Review of Thomas Ricks, The Generals

Thomas Ricks, The Generals: American Military Command from World War II to Today (New York: Penguin Press, 2012)

Author: Thomas Ricks was a reporter on the defense beat for such publications as the Wall Street Journal, Washington PostThe New York Times, and Task and Purpose. He has written several books on military affairs including Fiasco and The Gamble about the invasion and surge of Iraq.

Overview: A detailed account of how Marshall’s performance standards were eroded as the military looked to fashion itself after corporate America in the 1950s, and how those mistakes laid the groundwork for costlier errors in Vietnam and Iraq.

Central Thesis: He argues that the decline in the performance of the Army — from the triumph of the World War II to stalemate in Korea through defeat in Vietnam to the fiasco of the early years of the Iraq war — can be attributed to failures in how the Army manages its senior officers. Because generals don’t fire generals anymore, civilians have to, and this has detrimental consequences to American military performance since World War II.

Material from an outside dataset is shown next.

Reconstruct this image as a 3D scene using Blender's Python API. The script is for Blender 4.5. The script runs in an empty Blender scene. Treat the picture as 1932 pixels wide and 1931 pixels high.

Scope of Book: Gen. George C. Marshall fired 16 army division commanders during World War II. Some for incompetence, but others simply weren’t the right fit and were given the chance to redeem themselves in new leadership roles. Since that war, Ricks argues, the Army has abdicated its responsibility to police its own ranks, failing to hold senior officers accountable for their actions. 

  • Generals normally don’t get fired by each other anymore; it’s now up to the civilian hierarchy to complete that task, and rarely does anyone below the four-star level get removed.
  • Instead of a culture of accountability, the Army became bureaucratic, with generals considered too important to be relieved before their normal rotation times.
  • In World War II marshall was known for being ruthless with his firings, but he also believed in giving them a second change. Marshall saw no disgrace in reassignment—some men simply weren’t cut out for combat command but they were still valuable elsewhere.
  • “A popular myth, persisting even in today’s military, is that senior civilians were too involved in the handling of the war,” he writes in a chapter about the 1960s “collapse” of generalship. “In fact, the problem was not that civilians participated too much in decision making but that the senior military leaders participated too little.” (253)
  • He rails against Gen. Maxwell Taylor for politicizing his own role, and reducing the military’s advisory role to the White House in the lead-up and prosecution of the Vietnam War into a chorus of yes-men. He portrays Gen. Tommy Franks as the culmination of the Army’s bent toward tactics at the expense of strategic thinking, which cost the U.S. dearly in the aftermath of the Iraq invasion.
  • He argues that The U.S. Army is often led by generals who are masterful at combat tactics, at converging battalions on an agreed-upon enemy target, but woefully inept at recognizing changes in the battlefield.
  • Credits DePuy with helping to create the tactically proficient army that liberated Kuwait in 1991, Ricks criticizes him and his acolytes for neglecting counterinsurgency doctrine and broader issues of strategy.
  • Ricks admires those generals — Matthew Ridgway in Korea, Creighton Abrams in Vietnam and David Petraeus in Iraq — who were sent in to fix the mess created by their predecessors.

Commentary: A good, if scathing review of generalship in the US Army since WWII. The central thesis gets lost often as Ricks plods through operational history and other hum-drum. The book has also received criticsm for cheapening the debate on how to deal with underperforming officers. Nevertheless I think he has a point—all too often ineffective leaders are allowed to continue for their “careers.” Because as Paul Yinglin once wrote, “As matters stand now, a private who loses a rifle suffers far greater consequences than a general who loses a war.”